A New Super Congruence Involving Multiple Harmonic Sums

TL;DR

This paper establishes a new super congruence involving multiple harmonic sums and Bernoulli numbers, extending previous results and providing a deeper understanding of harmonic sum congruences modulo prime powers.

Contribution

The paper proves a novel super congruence for sums over integers coprime to a prime, extending earlier work by Wang, Cai, and Zhao on harmonic sum congruences.

Findings

Proves a super congruence involving multiple harmonic sums and Bernoulli numbers.

Extends known super congruences to higher prime powers.

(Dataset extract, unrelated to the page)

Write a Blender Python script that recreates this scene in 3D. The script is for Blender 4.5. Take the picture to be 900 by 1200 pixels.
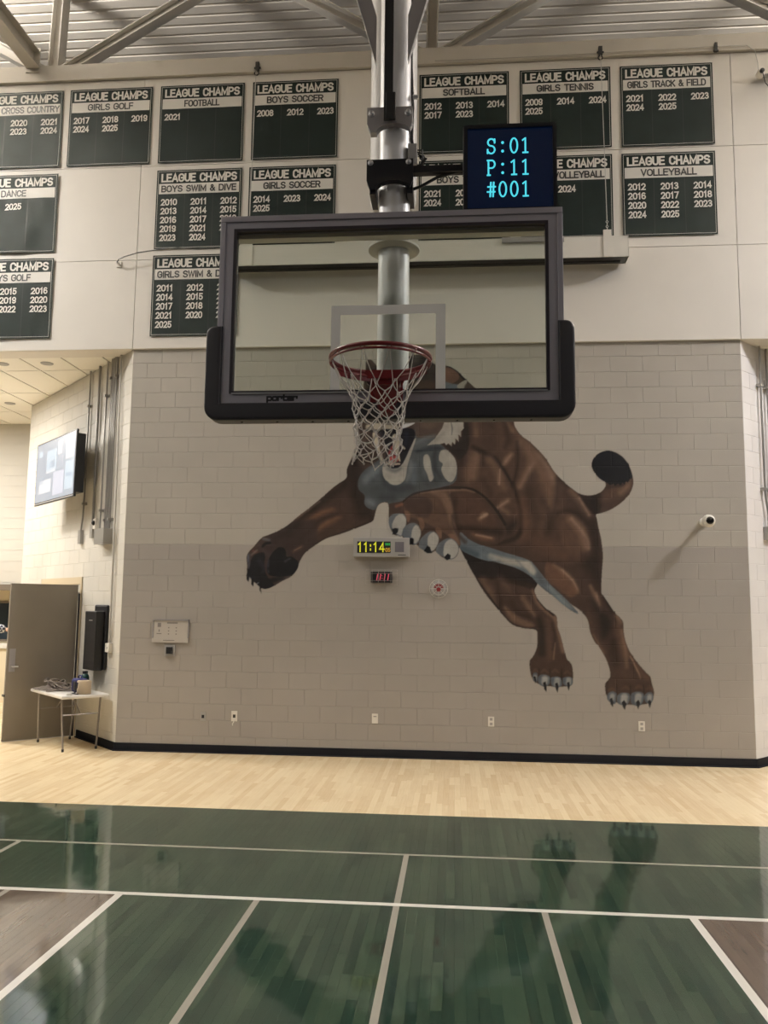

Provides a new link between harmonic sums and Bernoulli numbers.

Abstract

Let ${\mathcal{P}_{n}}$ denote the set of positive integers which are prime to $n$. Let $B_{n}$ be the $n$-th Bernoulli number. For any prime $p\ge 5$ and $r\ge 2$, we prove that \begin{equation} \sum\limits_{\begin{smallmatrix} {{l}_{1}}+{{l}_{2}}+\cdots +{{l}_{5}}={{p}^{r}} {{l}_{1}},\cdots ,{{l}_{5}}\in {\mathcal{P}_{p}} \end{smallmatrix}}{\frac{1}{{{l}_{1}}{{l}_{2}}{{l}_{3}}{{l}_{4}}{{l}_{5}}}}\equiv -\frac{5!}{6}{{B}_{p-5}}{{p}^{r-1}} \pmod{{{p}^{r}}}. \end{equation} This gives an extension of a family of super congruences found by Wang, Cai and Zhao.